* Task details:
Repeat the entries that follow verbatim, without any of their pictures.

* Records for this task:
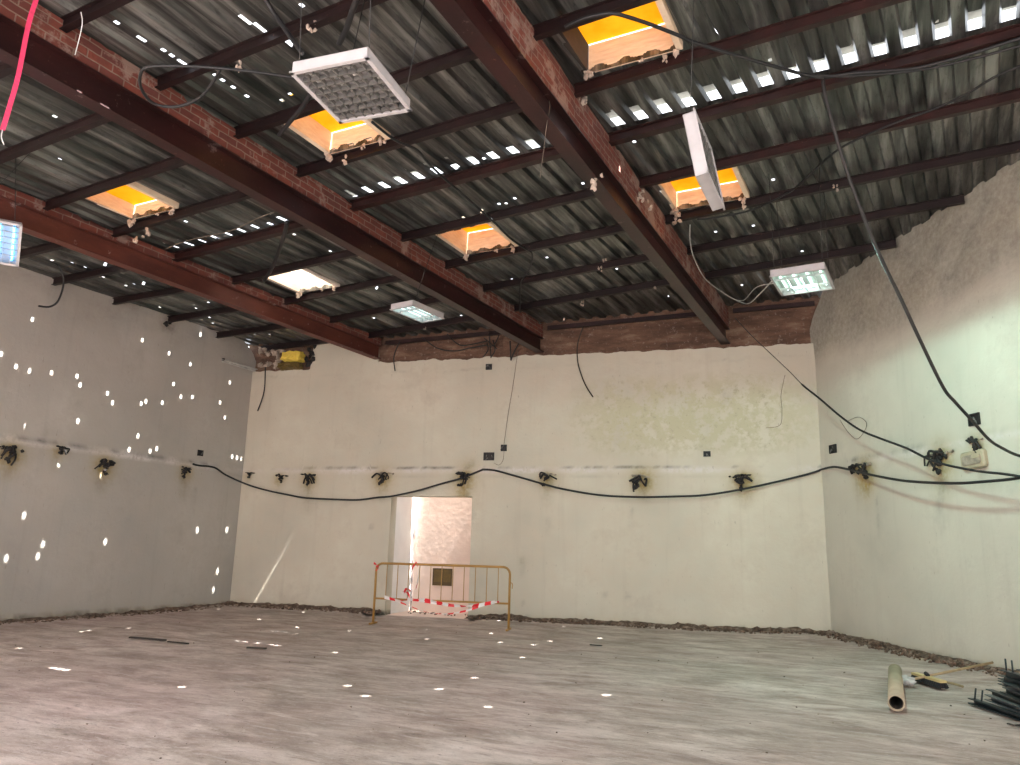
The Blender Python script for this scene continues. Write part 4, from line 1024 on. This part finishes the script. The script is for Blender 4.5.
# ------------------------------------------------------------------ rear of the hall (behind the viewpoint), gateway sized for the daylight it lets in
def slab(name, x0, x1, z0, z1, label):
    return tag(MB().box(((x0 + x1) / 2, -2.15, (z0 + z1) / 2), (x1 - x0, .3, z1 - z0)).build(name, M_ext), label, 'wall', None, 'structure')
GX0, GX1, GZ = -9.0, 6.0, 3.2
slab('wall_front', -13.2, GX0, 0, 5.75, 'rear wall of the hall beside the gateway')
slab('wall_front', GX1, 9.2, 0, 6.5, 'rear wall of the hall on the other side of the gateway')
slab('wall_front', GX0, GX1, GZ, 5.75, 'rear wall of the hall above the gateway')

# ------------------------------------------------------------------ light
sd_ = bpy.data.lights.new('sun', 'SUN'); sd_.energy = 18.0; sd_.color = (1, .965, .93); sd_.angle = math.radians(.53)
so = bpy.data.objects.new('sun', sd_); C.objects.link(so); so.rotation_euler = SUN.to_track_quat('-Z', 'Y').to_euler(); so.location = (0, 5, 20)
w = bpy.data.worlds.new('sky'); SC.world = w; w.use_nodes = True
bg = w.node_tree.nodes['Background']; bg.inputs[0].default_value = (.92, .97, 1.05, 1); bg.inputs[1].default_value = 1.0
def portal(name, loc, rot, sx, sy):
    pd = bpy.data.lights.new(name, 'AREA'); pd.shape = 'RECTANGLE'; pd.size = sx; pd.size_y = sy; pd.cycles.is_portal = True
    po = bpy.data.objects.new(name, pd); C.objects.link(po); po.location = loc; po.rotation_euler = rot
portal('gateway_portal', ((GX0 + GX1) / 2, -2.0, GZ / 2), (math.radians(90), 0, 0), GX1 - GX0, GZ)
portal('roof_portal', (-2.0, ROOF0 / 2 - 1.0, 6.1), (0, 0, 0), 22, ROOF0 + 2)

vs = SC.view_settings; vs.view_transform = 'Standard'; vs.look = 'None'; vs.gamma = 1; vs.use_curve_mapping = False; vs.exposure = 1.92
SC.display_settings.display_device = 'sRGB'
cy = SC.cycles; cy.max_bounces = 8; cy.diffuse_bounces = 6; cy.glossy_bounces = 4; cy.transmission_bounces = 4
cy.sample_clamp_indirect = 6; cy.use_denoising = True
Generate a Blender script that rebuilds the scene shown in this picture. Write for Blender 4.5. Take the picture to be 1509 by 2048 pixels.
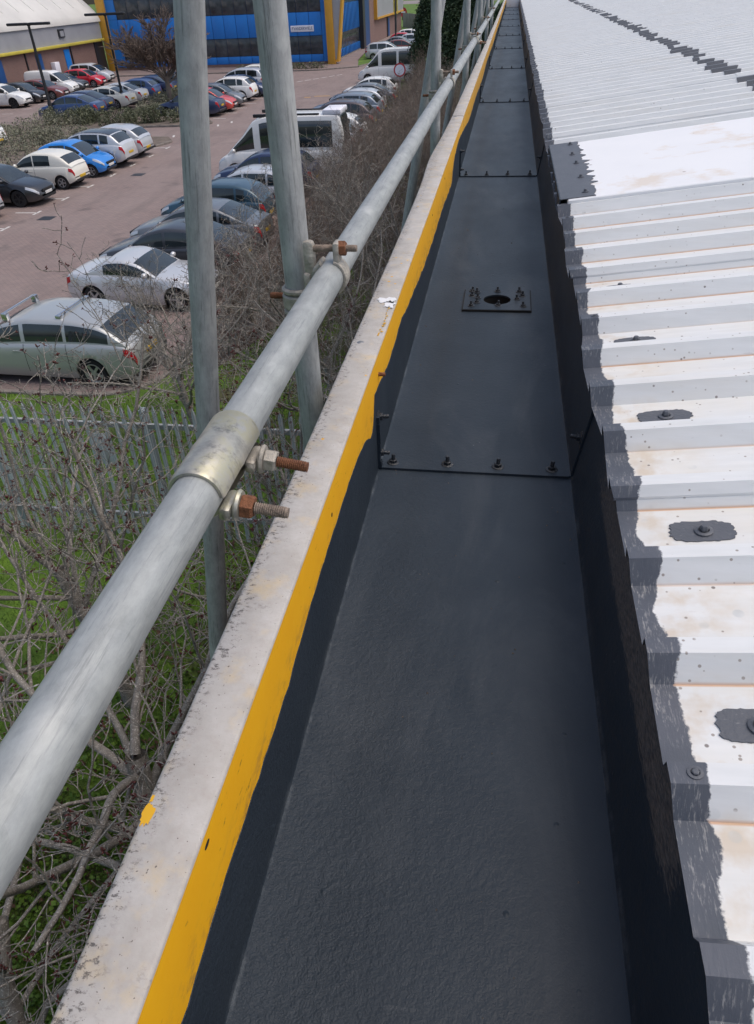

* Result:
The Blender Python script for this scene continues. Write part 4, from line 1024 on. This part finishes the script. The script is for Blender 4.5.
# ------------------------------------------------------------------ rear of the hall (behind the viewpoint), gateway sized for the daylight it lets in
def slab(name, x0, x1, z0, z1, label):
    return tag(MB().box(((x0 + x1) / 2, -2.15, (z0 + z1) / 2), (x1 - x0, .3, z1 - z0)).build(name, M_ext), label, 'wall', None, 'structure')
GX0, GX1, GZ = -9.0, 6.0, 3.2
slab('wall_front', -13.2, GX0, 0, 5.75, 'rear wall of the hall beside the gateway')
slab('wall_front', GX1, 9.2, 0, 6.5, 'rear wall of the hall on the other side of the gateway')
slab('wall_front', GX0, GX1, GZ, 5.75, 'rear wall of the hall above the gateway')

# ------------------------------------------------------------------ light
sd_ = bpy.data.lights.new('sun', 'SUN'); sd_.energy = 18.0; sd_.color = (1, .965, .93); sd_.angle = math.radians(.53)
so = bpy.data.objects.new('sun', sd_); C.objects.link(so); so.rotation_euler = SUN.to_track_quat('-Z', 'Y').to_euler(); so.location = (0, 5, 20)
w = bpy.data.worlds.new('sky'); SC.world = w; w.use_nodes = True
bg = w.node_tree.nodes['Background']; bg.inputs[0].default_value = (.92, .97, 1.05, 1); bg.inputs[1].default_value = 1.0
def portal(name, loc, rot, sx, sy):
    pd = bpy.data.lights.new(name, 'AREA'); pd.shape = 'RECTANGLE'; pd.size = sx; pd.size_y = sy; pd.cycles.is_portal = True
    po = bpy.data.objects.new(name, pd); C.objects.link(po); po.location = loc; po.rotation_euler = rot
portal('gateway_portal', ((GX0 + GX1) / 2, -2.0, GZ / 2), (math.radians(90), 0, 0), GX1 - GX0, GZ)
portal('roof_portal', (-2.0, ROOF0 / 2 - 1.0, 6.1), (0, 0, 0), 22, ROOF0 + 2)

vs = SC.view_settings; vs.view_transform = 'Standard'; vs.look = 'None'; vs.gamma = 1; vs.use_curve_mapping = False; vs.exposure = 1.92
SC.display_settings.display_device = 'sRGB'
cy = SC.cycles; cy.max_bounces = 8; cy.diffuse_bounces = 6; cy.glossy_bounces = 4; cy.transmission_bounces = 4
cy.sample_clamp_indirect = 6; cy.use_denoising = True
Generate a Blender script that rebuilds the scene shown in this picture. Write for Blender 4.5. Take the picture to be 1509 by 2048 pixels.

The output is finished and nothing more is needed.